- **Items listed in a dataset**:
####
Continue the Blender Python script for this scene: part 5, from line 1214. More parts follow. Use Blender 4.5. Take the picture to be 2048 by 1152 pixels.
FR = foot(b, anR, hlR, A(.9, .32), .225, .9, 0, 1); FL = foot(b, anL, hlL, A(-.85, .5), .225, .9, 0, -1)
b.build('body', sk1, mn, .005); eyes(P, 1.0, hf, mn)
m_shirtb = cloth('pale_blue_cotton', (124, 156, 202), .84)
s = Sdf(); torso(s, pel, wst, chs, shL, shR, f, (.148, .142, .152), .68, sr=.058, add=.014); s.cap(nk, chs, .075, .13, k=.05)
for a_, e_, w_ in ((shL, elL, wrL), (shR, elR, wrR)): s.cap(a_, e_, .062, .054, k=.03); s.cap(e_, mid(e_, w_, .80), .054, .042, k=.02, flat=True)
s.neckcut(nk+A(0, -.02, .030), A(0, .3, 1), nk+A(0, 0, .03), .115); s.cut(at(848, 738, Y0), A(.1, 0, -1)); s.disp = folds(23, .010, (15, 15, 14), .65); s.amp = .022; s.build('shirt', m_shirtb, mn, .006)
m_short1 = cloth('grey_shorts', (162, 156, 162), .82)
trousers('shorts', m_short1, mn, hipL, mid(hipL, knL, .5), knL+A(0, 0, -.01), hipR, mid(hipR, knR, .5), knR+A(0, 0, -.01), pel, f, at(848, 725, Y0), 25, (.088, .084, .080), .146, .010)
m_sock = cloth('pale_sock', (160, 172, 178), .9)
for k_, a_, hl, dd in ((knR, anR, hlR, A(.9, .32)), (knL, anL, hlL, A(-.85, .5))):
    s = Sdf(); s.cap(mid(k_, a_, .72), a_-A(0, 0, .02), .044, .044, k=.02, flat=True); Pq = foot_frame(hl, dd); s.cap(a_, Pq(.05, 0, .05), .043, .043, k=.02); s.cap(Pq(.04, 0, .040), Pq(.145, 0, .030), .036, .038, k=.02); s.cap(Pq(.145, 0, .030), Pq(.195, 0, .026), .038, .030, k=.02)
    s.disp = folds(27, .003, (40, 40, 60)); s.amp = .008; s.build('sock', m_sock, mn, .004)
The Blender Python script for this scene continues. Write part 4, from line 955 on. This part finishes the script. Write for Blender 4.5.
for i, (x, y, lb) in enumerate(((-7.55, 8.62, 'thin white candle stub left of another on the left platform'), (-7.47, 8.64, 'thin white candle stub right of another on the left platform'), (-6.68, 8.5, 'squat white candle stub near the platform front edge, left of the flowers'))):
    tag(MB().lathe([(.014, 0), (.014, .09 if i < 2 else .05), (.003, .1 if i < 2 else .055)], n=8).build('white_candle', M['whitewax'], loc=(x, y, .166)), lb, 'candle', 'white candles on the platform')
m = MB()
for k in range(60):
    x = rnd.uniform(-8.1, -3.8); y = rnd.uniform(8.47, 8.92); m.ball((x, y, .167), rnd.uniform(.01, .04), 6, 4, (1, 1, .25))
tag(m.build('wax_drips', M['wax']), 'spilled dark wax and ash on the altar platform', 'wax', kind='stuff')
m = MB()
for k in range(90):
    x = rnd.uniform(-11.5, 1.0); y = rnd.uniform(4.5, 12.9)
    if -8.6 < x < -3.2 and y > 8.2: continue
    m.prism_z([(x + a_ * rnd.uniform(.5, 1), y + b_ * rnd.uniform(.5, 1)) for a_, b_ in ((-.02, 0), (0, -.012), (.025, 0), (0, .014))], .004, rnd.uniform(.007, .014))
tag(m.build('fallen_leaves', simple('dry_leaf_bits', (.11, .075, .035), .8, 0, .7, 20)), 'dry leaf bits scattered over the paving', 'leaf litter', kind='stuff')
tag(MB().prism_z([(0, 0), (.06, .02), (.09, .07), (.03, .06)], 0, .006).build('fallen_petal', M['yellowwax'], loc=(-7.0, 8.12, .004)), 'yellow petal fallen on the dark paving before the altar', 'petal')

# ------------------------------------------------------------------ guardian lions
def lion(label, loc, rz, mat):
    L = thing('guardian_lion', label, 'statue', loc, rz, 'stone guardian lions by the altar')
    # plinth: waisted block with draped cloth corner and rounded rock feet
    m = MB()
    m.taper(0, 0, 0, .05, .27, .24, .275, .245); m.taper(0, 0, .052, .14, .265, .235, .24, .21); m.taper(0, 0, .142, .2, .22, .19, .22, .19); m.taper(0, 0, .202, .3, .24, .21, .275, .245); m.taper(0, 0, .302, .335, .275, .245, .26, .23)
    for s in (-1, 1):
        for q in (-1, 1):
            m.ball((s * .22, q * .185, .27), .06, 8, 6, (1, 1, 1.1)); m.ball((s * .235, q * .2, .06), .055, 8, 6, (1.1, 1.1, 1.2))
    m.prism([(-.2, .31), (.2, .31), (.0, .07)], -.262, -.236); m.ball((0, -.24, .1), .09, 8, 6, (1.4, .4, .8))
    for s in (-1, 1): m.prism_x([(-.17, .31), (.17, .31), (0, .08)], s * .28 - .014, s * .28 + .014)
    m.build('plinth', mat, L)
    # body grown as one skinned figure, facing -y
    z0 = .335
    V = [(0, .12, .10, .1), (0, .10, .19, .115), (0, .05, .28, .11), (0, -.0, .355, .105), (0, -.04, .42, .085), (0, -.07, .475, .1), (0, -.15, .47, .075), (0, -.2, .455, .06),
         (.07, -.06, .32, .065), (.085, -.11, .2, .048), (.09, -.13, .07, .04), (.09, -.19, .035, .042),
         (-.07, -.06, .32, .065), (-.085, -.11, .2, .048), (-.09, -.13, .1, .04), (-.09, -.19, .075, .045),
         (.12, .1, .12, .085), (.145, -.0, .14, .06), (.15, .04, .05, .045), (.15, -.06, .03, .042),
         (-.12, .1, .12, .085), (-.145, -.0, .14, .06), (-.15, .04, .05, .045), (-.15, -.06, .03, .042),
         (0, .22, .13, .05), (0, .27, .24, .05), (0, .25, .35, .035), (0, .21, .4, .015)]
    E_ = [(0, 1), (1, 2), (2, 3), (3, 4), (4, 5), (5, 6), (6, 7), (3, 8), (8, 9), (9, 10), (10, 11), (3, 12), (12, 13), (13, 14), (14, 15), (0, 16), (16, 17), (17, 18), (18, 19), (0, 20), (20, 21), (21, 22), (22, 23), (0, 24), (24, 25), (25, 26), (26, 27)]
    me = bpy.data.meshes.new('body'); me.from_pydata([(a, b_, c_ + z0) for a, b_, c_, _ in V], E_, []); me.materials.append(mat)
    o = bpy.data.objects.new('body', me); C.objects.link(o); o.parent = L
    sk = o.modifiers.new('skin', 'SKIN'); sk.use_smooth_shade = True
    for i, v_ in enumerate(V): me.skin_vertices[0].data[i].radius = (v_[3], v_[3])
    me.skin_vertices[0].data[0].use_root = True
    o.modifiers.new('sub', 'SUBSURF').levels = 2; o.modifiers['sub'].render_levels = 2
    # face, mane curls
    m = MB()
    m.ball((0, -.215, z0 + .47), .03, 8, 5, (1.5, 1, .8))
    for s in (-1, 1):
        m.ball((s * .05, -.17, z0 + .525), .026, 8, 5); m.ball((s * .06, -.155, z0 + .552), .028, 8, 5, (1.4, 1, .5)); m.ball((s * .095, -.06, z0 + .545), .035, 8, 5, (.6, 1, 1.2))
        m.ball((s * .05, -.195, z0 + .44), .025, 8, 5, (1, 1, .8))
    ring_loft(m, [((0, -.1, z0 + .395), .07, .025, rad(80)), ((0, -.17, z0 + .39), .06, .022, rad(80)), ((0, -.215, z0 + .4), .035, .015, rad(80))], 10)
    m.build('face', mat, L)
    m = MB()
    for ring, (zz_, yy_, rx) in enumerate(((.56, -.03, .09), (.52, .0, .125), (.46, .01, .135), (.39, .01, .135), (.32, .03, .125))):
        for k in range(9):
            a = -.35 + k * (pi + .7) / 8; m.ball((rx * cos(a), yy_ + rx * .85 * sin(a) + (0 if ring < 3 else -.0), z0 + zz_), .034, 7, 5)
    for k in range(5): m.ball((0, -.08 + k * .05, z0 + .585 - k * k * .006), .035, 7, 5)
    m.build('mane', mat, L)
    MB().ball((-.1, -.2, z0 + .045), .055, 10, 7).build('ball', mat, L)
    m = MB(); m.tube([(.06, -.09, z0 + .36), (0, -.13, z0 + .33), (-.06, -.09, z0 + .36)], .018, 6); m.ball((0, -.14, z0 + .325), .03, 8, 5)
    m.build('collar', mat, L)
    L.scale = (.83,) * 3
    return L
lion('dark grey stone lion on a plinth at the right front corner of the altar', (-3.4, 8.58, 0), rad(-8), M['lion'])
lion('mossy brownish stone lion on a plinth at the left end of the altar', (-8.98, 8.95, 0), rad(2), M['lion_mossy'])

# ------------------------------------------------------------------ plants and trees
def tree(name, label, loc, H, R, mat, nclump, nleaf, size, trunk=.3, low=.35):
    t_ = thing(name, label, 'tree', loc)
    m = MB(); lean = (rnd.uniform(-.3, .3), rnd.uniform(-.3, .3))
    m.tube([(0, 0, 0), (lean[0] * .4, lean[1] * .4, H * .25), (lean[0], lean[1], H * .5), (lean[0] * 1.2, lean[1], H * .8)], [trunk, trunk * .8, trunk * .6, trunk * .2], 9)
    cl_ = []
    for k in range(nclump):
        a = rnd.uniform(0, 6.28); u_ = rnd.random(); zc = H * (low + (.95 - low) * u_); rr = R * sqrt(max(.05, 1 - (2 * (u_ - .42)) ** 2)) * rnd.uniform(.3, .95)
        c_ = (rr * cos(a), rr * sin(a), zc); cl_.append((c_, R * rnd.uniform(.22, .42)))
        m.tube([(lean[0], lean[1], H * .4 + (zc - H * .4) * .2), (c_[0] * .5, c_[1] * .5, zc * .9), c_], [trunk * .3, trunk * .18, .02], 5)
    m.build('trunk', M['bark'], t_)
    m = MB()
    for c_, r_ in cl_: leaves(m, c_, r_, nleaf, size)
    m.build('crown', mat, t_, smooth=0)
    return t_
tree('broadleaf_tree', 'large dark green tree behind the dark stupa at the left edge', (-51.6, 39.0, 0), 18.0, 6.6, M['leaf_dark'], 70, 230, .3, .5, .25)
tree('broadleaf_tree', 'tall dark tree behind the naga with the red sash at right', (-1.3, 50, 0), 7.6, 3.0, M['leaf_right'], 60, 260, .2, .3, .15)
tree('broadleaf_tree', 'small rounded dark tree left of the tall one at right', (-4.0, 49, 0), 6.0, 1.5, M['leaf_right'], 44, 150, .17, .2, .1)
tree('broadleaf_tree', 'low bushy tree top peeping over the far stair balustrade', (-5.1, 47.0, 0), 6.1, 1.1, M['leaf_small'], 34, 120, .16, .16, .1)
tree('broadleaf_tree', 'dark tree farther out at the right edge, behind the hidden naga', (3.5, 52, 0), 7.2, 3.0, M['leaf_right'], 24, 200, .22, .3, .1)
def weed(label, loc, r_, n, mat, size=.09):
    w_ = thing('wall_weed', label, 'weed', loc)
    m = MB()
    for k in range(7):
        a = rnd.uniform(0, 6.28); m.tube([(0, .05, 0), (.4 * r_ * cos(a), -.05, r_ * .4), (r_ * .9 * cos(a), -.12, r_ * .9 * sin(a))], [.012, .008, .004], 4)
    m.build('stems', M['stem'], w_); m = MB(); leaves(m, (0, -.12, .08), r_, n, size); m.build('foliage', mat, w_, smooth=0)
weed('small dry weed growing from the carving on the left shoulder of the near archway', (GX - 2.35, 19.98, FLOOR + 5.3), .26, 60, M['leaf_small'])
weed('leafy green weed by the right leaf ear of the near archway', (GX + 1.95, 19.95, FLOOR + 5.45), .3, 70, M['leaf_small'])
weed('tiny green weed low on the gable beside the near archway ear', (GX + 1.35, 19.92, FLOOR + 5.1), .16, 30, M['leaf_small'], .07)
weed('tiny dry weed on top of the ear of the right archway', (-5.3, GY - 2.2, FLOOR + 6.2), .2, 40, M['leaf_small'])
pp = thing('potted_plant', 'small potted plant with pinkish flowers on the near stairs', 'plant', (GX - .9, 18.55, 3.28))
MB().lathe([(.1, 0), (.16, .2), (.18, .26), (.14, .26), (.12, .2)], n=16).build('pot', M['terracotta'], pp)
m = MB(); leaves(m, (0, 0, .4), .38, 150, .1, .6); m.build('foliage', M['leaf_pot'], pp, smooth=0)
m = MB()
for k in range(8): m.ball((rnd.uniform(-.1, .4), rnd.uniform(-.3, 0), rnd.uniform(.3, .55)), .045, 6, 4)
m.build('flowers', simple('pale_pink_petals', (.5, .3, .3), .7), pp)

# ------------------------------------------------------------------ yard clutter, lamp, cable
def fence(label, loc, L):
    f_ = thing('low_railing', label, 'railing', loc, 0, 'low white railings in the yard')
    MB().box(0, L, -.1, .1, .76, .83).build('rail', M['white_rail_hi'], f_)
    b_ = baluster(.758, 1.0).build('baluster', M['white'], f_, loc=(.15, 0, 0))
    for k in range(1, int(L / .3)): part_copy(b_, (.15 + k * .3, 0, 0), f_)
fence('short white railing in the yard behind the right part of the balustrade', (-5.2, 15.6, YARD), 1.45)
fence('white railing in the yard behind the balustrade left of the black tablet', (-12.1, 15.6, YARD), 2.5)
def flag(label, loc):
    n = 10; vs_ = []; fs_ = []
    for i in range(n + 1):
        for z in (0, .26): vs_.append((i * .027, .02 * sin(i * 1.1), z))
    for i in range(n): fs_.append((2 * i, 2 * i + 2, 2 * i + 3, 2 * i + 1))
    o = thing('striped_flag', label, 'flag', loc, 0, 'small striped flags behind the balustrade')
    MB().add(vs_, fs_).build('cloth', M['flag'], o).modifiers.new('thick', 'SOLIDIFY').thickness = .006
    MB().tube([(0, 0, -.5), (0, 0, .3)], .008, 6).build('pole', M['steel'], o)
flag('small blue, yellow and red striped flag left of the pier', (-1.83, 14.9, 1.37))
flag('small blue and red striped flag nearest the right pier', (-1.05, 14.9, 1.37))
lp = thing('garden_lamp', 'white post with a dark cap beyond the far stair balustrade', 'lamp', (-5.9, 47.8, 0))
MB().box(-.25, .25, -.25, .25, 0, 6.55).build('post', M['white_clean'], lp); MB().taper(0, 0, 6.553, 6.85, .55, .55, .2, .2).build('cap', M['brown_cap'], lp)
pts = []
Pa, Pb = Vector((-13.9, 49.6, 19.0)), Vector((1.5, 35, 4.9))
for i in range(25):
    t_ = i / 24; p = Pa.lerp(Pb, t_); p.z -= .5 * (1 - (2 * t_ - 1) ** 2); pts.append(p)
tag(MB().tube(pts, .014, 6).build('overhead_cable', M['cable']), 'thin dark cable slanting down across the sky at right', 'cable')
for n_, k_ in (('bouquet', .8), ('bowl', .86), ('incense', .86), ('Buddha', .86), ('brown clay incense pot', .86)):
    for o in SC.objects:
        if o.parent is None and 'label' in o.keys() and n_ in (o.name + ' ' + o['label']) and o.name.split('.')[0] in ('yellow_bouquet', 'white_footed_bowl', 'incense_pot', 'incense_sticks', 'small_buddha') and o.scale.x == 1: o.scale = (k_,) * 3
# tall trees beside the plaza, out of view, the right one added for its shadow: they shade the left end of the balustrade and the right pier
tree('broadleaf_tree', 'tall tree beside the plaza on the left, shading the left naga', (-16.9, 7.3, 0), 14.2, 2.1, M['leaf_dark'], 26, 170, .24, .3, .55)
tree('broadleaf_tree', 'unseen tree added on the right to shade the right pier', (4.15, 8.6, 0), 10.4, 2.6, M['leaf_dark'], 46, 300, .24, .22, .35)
####
- **Problem to work on**: Restate the first line and every line after it, word for word, stopping once the line with "s.disp = folds(27, .003, (40, 40, 60));" is done.

- **Response**:
Continue the Blender Python script for this scene: part 5, from line 1214. More parts follow. Use Blender 4.5. Take the picture to be 2048 by 1152 pixels.
FR = foot(b, anR, hlR, A(.9, .32), .225, .9, 0, 1); FL = foot(b, anL, hlL, A(-.85, .5), .225, .9, 0, -1)
b.build('body', sk1, mn, .005); eyes(P, 1.0, hf, mn)
m_shirtb = cloth('pale_blue_cotton', (124, 156, 202), .84)
s = Sdf(); torso(s, pel, wst, chs, shL, shR, f, (.148, .142, .152), .68, sr=.058, add=.014); s.cap(nk, chs, .075, .13, k=.05)
for a_, e_, w_ in ((shL, elL, wrL), (shR, elR, wrR)): s.cap(a_, e_, .062, .054, k=.03); s.cap(e_, mid(e_, w_, .80), .054, .042, k=.02, flat=True)
s.neckcut(nk+A(0, -.02, .030), A(0, .3, 1), nk+A(0, 0, .03), .115); s.cut(at(848, 738, Y0), A(.1, 0, -1)); s.disp = folds(23, .010, (15, 15, 14), .65); s.amp = .022; s.build('shirt', m_shirtb, mn, .006)
m_short1 = cloth('grey_shorts', (162, 156, 162), .82)
trousers('shorts', m_short1, mn, hipL, mid(hipL, knL, .5), knL+A(0, 0, -.01), hipR, mid(hipR, knR, .5), knR+A(0, 0, -.01), pel, f, at(848, 725, Y0), 25, (.088, .084, .080), .146, .010)
m_sock = cloth('pale_sock', (160, 172, 178), .9)
for k_, a_, hl, dd in ((knR, anR, hlR, A(.9, .32)), (knL, anL, hlL, A(-.85, .5))):
    s = Sdf(); s.cap(mid(k_, a_, .72), a_-A(0, 0, .02), .044, .044, k=.02, flat=True); Pq = foot_frame(hl, dd); s.cap(a_, Pq(.05, 0, .05), .043, .043, k=.02); s.cap(Pq(.04, 0, .040), Pq(.145, 0, .030), .036, .038, k=.02); s.cap(Pq(.145, 0, .030), Pq(.195, 0, .026), .038, .030, k=.02)
    s.disp = folds(27, .003, (40, 40, 60)); s.amp = .008; s.build('sock', m_sock, mn, .004)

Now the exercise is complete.